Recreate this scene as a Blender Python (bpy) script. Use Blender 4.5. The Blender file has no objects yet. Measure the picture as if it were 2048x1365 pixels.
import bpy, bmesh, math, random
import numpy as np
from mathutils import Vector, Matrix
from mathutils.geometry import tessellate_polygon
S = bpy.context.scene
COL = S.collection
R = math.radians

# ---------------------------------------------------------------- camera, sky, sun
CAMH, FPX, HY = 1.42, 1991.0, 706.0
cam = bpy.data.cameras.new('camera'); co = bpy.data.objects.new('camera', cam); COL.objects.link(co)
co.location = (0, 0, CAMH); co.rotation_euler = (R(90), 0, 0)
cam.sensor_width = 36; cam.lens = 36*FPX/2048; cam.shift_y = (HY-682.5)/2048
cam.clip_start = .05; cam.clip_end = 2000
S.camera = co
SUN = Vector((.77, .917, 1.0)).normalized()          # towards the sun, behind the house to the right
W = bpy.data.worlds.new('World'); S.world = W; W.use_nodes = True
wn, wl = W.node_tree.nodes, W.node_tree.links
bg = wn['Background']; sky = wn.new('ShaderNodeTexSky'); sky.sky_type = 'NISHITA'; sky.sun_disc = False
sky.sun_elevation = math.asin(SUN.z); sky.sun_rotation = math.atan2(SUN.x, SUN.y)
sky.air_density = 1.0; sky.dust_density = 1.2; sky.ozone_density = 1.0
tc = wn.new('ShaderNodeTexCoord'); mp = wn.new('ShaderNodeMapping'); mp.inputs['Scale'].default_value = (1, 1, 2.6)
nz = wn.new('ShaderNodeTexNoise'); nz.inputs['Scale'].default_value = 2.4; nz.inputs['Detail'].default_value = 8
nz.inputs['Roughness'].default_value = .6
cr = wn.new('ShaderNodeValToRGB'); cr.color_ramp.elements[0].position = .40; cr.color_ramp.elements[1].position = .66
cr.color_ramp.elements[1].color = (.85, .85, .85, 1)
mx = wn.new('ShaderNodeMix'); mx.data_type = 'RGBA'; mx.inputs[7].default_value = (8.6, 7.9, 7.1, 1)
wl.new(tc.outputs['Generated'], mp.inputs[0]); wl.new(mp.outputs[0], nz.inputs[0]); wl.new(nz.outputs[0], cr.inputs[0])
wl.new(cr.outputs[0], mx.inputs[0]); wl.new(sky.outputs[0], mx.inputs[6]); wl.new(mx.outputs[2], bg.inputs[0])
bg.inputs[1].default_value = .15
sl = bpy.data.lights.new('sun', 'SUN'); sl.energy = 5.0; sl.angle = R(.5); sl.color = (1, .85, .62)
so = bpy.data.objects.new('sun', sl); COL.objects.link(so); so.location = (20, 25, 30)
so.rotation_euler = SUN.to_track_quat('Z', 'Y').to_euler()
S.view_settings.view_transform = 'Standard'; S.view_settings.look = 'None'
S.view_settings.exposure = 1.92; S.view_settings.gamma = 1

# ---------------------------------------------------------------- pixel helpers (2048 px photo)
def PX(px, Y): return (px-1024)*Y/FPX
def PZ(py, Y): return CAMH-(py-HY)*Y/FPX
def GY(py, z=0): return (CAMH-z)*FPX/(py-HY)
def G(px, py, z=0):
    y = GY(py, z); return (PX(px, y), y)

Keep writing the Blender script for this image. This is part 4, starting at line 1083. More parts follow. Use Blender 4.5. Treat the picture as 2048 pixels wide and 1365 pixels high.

::::::

▶ [To do]
Output the listing above without altering a single character.

▶ [Full solution]
Recreate this scene as a Blender Python (bpy) script. Use Blender 4.5. The Blender file has no objects yet. Measure the picture as if it were 2048x1365 pixels.
import bpy, bmesh, math, random
import numpy as np
from mathutils import Vector, Matrix
from mathutils.geometry import tessellate_polygon
S = bpy.context.scene
COL = S.collection
R = math.radians

# ---------------------------------------------------------------- camera, sky, sun
CAMH, FPX, HY = 1.42, 1991.0, 706.0
cam = bpy.data.cameras.new('camera'); co = bpy.data.objects.new('camera', cam); COL.objects.link(co)
co.location = (0, 0, CAMH); co.rotation_euler = (R(90), 0, 0)
cam.sensor_width = 36; cam.lens = 36*FPX/2048; cam.shift_y = (HY-682.5)/2048
cam.clip_start = .05; cam.clip_end = 2000
S.camera = co
SUN = Vector((.77, .917, 1.0)).normalized()          # towards the sun, behind the house to the right
W = bpy.data.worlds.new('World'); S.world = W; W.use_nodes = True
wn, wl = W.node_tree.nodes, W.node_tree.links
bg = wn['Background']; sky = wn.new('ShaderNodeTexSky'); sky.sky_type = 'NISHITA'; sky.sun_disc = False
sky.sun_elevation = math.asin(SUN.z); sky.sun_rotation = math.atan2(SUN.x, SUN.y)
sky.air_density = 1.0; sky.dust_density = 1.2; sky.ozone_density = 1.0
tc = wn.new('ShaderNodeTexCoord'); mp = wn.new('ShaderNodeMapping'); mp.inputs['Scale'].default_value = (1, 1, 2.6)
nz = wn.new('ShaderNodeTexNoise'); nz.inputs['Scale'].default_value = 2.4; nz.inputs['Detail'].default_value = 8
nz.inputs['Roughness'].default_value = .6
cr = wn.new('ShaderNodeValToRGB'); cr.color_ramp.elements[0].position = .40; cr.color_ramp.elements[1].position = .66
cr.color_ramp.elements[1].color = (.85, .85, .85, 1)
mx = wn.new('ShaderNodeMix'); mx.data_type = 'RGBA'; mx.inputs[7].default_value = (8.6, 7.9, 7.1, 1)
wl.new(tc.outputs['Generated'], mp.inputs[0]); wl.new(mp.outputs[0], nz.inputs[0]); wl.new(nz.outputs[0], cr.inputs[0])
wl.new(cr.outputs[0], mx.inputs[0]); wl.new(sky.outputs[0], mx.inputs[6]); wl.new(mx.outputs[2], bg.inputs[0])
bg.inputs[1].default_value = .15
sl = bpy.data.lights.new('sun', 'SUN'); sl.energy = 5.0; sl.angle = R(.5); sl.color = (1, .85, .62)
so = bpy.data.objects.new('sun', sl); COL.objects.link(so); so.location = (20, 25, 30)
so.rotation_euler = SUN.to_track_quat('Z', 'Y').to_euler()
S.view_settings.view_transform = 'Standard'; S.view_settings.look = 'None'
S.view_settings.exposure = 1.92; S.view_settings.gamma = 1

# ---------------------------------------------------------------- pixel helpers (2048 px photo)
def PX(px, Y): return (px-1024)*Y/FPX
def PZ(py, Y): return CAMH-(py-HY)*Y/FPX
def GY(py, z=0): return (CAMH-z)*FPX/(py-HY)
def G(px, py, z=0):
    y = GY(py, z); return (PX(px, y), y)

Keep writing the Blender script for this image. This is part 4, starting at line 1083. More parts follow. Use Blender 4.5. Treat the picture as 2048 pixels wide and 1365 pixels high.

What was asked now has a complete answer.